A teenager reportedly took TEC buses from Tournai depot for night drives

Updated 26 June 2026, 00:00 UTC. TOURNAI, Hainaut, 3 June 2026: La DH reported that a teenager repeatedly took TEC buses in Tournai to carry out night outings, described in French coverage as “effectuer sorties nocturnes”. The newspaper said the episode “pourrait prêter à sourire” only if there had not been a real “risque d’accident”. TEC’s public information identifies the operator as Wallonia’s public transport network, and police-zone listings place Tournai within the Tournaisis local police area.

Belgium Impulse Editorial·26 June 2026·1 min read·4 sources
Key signal

The immediate issue is public safety. A bus is a heavy public-service vehicle, and an unauthorised night drive creates risks for the driver, other road users and public property. For residents, the practical concern is whether depot access, vehicle keys and overnight security procedures were strong enough.

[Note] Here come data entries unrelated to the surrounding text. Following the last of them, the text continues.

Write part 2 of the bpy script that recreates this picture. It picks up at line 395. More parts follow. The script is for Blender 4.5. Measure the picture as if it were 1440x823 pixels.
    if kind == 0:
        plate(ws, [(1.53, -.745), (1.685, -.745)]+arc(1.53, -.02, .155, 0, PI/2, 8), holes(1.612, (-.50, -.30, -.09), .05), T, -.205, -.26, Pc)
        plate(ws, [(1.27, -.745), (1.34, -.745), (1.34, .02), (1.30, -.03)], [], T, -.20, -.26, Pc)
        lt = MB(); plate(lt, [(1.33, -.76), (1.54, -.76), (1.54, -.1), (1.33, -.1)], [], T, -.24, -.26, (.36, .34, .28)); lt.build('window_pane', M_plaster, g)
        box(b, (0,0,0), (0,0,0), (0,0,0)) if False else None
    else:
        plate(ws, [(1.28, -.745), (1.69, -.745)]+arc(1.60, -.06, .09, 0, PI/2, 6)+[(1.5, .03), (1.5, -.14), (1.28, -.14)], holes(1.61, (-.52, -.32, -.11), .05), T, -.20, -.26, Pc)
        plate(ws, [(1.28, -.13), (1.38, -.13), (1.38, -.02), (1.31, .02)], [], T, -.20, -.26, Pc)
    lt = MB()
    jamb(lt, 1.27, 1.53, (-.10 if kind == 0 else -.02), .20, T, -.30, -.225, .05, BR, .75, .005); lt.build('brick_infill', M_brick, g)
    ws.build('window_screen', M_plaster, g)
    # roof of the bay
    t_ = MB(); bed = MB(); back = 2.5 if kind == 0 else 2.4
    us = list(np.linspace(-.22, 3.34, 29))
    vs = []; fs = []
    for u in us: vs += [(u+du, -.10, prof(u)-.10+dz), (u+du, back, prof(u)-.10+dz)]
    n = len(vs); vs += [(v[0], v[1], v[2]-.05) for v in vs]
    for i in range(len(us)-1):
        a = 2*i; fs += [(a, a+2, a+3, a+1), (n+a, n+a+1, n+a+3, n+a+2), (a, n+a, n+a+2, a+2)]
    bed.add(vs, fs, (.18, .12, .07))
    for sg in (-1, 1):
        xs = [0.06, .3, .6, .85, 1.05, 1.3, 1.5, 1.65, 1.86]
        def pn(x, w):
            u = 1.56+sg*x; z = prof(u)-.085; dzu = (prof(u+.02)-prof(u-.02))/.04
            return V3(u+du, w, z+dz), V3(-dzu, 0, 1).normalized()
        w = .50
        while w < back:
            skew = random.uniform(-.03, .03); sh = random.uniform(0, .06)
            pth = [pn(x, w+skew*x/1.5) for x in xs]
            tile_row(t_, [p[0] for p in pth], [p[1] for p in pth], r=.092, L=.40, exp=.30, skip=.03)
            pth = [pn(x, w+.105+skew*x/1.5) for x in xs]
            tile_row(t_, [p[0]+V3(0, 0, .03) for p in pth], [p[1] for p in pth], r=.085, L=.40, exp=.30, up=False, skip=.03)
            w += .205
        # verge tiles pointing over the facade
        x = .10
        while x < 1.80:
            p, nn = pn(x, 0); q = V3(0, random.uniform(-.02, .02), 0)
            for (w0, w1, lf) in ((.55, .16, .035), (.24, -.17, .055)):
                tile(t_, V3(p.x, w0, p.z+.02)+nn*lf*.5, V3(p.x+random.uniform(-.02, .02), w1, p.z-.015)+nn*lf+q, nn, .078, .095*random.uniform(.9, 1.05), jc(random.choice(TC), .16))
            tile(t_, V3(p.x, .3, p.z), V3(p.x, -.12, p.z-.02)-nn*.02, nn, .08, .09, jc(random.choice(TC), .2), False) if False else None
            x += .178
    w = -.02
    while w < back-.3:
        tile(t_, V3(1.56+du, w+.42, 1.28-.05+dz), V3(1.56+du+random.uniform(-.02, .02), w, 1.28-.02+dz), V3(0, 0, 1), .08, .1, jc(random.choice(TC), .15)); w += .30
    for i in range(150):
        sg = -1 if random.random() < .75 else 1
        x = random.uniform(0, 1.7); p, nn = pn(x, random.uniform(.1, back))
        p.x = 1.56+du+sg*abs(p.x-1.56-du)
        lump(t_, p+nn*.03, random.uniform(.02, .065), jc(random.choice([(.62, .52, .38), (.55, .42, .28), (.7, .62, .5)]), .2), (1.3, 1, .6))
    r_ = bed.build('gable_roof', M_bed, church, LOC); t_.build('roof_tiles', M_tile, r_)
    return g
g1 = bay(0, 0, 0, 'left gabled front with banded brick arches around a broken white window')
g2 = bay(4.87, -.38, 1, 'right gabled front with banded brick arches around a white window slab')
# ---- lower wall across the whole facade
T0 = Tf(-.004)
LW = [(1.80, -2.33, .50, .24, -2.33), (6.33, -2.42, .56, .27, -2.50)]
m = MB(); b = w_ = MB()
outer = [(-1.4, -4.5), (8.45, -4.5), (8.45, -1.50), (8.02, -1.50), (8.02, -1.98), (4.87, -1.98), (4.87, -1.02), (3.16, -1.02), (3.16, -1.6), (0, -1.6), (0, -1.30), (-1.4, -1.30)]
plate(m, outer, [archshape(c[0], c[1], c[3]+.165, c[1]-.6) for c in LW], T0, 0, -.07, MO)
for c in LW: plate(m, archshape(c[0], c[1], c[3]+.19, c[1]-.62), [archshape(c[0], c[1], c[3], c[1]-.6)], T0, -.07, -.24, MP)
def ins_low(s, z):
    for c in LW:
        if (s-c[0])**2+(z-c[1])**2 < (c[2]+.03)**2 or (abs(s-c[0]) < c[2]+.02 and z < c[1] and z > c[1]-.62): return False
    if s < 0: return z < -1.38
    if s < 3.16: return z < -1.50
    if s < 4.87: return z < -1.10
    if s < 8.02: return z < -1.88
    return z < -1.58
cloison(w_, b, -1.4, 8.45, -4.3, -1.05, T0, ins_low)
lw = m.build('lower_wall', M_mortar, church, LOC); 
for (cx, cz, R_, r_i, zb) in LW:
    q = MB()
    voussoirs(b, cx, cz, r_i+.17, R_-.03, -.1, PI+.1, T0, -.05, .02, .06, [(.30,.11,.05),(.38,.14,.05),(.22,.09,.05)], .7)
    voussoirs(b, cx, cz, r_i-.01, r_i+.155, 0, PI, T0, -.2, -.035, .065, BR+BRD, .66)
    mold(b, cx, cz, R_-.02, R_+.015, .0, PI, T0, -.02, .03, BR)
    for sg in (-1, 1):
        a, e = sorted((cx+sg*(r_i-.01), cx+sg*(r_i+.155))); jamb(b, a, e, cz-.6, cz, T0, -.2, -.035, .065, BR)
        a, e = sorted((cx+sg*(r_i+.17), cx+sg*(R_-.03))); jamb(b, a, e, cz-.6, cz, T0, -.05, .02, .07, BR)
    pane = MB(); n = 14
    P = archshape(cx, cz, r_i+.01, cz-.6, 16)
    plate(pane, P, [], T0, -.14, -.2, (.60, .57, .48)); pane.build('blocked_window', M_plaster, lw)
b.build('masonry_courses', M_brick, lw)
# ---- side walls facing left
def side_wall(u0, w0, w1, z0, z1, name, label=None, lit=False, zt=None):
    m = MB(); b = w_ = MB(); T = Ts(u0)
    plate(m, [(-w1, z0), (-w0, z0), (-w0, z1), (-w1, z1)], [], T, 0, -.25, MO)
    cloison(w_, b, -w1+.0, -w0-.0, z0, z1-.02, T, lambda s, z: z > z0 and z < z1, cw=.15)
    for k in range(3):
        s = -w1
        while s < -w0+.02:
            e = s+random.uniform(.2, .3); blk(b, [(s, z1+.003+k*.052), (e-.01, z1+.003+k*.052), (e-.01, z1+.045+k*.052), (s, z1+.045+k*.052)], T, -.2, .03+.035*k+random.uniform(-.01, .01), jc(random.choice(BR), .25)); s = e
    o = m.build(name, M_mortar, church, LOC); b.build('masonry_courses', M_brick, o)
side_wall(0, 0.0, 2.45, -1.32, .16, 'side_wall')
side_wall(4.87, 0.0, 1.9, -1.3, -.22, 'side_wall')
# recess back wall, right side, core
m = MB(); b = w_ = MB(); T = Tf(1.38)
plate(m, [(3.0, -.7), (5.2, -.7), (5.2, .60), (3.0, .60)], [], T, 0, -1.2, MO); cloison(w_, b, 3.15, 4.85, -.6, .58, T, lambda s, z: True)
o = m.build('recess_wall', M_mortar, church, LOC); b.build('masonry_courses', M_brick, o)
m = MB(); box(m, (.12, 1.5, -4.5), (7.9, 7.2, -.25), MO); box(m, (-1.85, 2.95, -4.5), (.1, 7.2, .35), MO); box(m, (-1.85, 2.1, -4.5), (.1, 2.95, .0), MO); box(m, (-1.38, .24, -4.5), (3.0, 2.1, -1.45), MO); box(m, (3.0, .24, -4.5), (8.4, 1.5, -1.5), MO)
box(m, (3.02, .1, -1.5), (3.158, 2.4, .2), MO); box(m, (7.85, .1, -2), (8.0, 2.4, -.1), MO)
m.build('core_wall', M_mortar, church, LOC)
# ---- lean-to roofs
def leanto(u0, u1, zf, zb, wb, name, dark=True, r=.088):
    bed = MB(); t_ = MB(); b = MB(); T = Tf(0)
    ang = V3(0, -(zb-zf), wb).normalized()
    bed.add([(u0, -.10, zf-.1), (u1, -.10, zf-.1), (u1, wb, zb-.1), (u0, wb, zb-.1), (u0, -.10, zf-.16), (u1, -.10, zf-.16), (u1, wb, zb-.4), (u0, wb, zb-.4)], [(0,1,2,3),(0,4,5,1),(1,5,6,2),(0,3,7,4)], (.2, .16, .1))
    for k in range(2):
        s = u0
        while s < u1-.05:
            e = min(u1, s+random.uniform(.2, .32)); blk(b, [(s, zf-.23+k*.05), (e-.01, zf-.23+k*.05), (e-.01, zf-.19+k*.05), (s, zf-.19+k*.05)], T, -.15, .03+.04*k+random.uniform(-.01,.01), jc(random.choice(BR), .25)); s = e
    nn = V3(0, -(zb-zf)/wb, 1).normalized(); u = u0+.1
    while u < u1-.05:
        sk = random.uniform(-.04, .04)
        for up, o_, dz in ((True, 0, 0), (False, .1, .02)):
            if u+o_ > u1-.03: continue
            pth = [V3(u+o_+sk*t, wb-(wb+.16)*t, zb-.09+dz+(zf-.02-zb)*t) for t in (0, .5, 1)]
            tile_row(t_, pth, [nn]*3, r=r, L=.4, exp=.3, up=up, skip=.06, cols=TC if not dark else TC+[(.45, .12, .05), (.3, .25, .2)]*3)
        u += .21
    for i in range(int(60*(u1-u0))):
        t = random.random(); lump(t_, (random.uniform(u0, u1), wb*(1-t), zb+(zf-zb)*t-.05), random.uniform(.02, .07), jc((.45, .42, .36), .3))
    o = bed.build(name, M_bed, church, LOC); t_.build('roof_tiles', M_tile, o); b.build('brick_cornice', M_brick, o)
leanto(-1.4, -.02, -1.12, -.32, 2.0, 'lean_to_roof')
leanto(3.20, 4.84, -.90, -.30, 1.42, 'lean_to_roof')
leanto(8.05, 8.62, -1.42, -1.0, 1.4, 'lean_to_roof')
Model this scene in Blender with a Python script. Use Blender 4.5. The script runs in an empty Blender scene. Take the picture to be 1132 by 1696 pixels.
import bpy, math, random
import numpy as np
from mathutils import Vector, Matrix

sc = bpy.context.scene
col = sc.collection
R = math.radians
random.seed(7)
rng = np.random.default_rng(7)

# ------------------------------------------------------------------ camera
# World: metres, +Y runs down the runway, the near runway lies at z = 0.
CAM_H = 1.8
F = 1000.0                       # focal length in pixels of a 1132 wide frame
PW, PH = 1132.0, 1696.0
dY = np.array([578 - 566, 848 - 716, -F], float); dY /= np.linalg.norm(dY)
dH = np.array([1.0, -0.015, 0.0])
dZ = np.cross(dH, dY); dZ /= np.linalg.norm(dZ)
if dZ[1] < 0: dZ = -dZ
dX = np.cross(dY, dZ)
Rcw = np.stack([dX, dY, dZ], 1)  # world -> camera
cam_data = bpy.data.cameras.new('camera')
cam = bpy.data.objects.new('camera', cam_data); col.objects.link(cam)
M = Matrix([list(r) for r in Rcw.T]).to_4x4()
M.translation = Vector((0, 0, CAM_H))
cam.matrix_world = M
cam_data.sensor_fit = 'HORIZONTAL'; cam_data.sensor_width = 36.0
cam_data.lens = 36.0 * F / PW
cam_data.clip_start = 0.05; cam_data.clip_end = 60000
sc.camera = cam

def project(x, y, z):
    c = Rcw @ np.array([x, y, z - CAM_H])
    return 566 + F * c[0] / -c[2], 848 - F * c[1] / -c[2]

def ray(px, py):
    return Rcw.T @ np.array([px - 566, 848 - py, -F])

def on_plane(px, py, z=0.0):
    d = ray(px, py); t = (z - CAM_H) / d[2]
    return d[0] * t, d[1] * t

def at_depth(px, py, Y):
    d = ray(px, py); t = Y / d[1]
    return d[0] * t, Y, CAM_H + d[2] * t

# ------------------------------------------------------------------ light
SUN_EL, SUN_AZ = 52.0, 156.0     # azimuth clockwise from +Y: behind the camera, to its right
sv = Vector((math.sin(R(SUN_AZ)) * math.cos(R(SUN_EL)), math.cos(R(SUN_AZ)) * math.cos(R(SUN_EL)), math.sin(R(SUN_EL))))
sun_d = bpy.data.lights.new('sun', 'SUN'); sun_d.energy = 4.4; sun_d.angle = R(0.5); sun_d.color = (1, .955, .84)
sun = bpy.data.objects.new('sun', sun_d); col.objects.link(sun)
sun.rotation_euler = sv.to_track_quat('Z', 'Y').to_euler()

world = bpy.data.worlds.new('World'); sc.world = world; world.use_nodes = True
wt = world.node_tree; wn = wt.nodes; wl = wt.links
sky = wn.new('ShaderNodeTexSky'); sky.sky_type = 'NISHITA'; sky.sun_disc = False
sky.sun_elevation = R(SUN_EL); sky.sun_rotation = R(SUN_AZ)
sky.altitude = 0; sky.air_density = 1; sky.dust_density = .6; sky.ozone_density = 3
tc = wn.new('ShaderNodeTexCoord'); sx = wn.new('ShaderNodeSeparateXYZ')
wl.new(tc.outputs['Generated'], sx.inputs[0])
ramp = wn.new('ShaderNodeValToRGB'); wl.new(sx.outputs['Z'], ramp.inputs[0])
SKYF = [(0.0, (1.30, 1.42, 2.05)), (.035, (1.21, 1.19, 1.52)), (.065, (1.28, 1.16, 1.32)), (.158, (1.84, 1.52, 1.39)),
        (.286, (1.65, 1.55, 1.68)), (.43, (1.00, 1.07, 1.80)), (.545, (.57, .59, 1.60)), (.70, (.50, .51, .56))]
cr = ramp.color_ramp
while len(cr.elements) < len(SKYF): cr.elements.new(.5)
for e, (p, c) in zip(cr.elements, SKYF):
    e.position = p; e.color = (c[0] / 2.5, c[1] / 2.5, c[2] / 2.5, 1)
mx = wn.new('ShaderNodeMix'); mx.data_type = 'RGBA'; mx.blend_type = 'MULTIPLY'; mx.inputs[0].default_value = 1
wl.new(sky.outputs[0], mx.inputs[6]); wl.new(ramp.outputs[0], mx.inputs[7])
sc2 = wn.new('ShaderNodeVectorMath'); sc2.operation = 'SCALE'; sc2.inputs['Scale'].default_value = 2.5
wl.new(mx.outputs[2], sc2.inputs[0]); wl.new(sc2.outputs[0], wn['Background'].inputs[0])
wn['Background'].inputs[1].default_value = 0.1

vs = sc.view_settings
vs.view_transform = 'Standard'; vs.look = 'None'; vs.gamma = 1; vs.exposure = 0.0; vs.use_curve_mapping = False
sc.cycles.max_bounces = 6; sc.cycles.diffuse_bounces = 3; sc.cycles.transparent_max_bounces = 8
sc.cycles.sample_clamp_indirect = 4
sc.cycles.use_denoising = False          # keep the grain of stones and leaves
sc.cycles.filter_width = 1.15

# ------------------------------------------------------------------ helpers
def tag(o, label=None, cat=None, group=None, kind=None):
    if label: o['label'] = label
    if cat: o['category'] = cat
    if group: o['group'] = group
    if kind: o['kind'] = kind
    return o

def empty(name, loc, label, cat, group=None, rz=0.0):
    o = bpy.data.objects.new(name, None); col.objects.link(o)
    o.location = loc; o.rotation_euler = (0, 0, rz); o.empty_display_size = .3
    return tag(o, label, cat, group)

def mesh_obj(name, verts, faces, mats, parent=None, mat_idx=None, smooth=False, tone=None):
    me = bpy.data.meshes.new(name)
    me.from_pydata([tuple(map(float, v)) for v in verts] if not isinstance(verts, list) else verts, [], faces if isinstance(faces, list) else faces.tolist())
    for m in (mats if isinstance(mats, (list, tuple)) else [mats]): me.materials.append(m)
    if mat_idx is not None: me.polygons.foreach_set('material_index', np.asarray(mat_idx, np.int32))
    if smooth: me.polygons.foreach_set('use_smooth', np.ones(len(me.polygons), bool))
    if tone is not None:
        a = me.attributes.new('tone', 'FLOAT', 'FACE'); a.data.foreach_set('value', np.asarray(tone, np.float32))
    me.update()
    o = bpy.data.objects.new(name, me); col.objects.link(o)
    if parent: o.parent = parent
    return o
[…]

The subject is an alleged unauthorised use of TEC buses in Tournai, a Walloon city served by the TEC Hainaut network. La DH is the named source for the incident details. Public background sources identify TEC as the Walloon public transport operator and Tournai as part of the Tournaisis police area.

Background

TEC developed from the regionalisation of local public transport in Belgium. Public background sources describe OTW, operating under the TEC brand, as Wallonia’s public transport operator with territorial directions including Hainaut.

OIS Intelligence

Impact

Regional — The story is local to Tournai and Wallonia. It concerns TEC property, local roads and the Tournaisis police area rather than a federal or EU issue.

Opposing perspectives

  1. Public transport users and road-safety advocates

    Their concern is straightforward: an unauthorised person behind the wheel of a bus creates a serious road-safety risk, especially at night. They expect depot security, key control and internal reporting to prevent a repeat.

  2. Youth-rights and juvenile-justice observers

    Their focus is proportionality. Because the person described is a teenager, the response must protect the public while avoiding unnecessary identification or punitive public exposure before the facts and legal status are clear.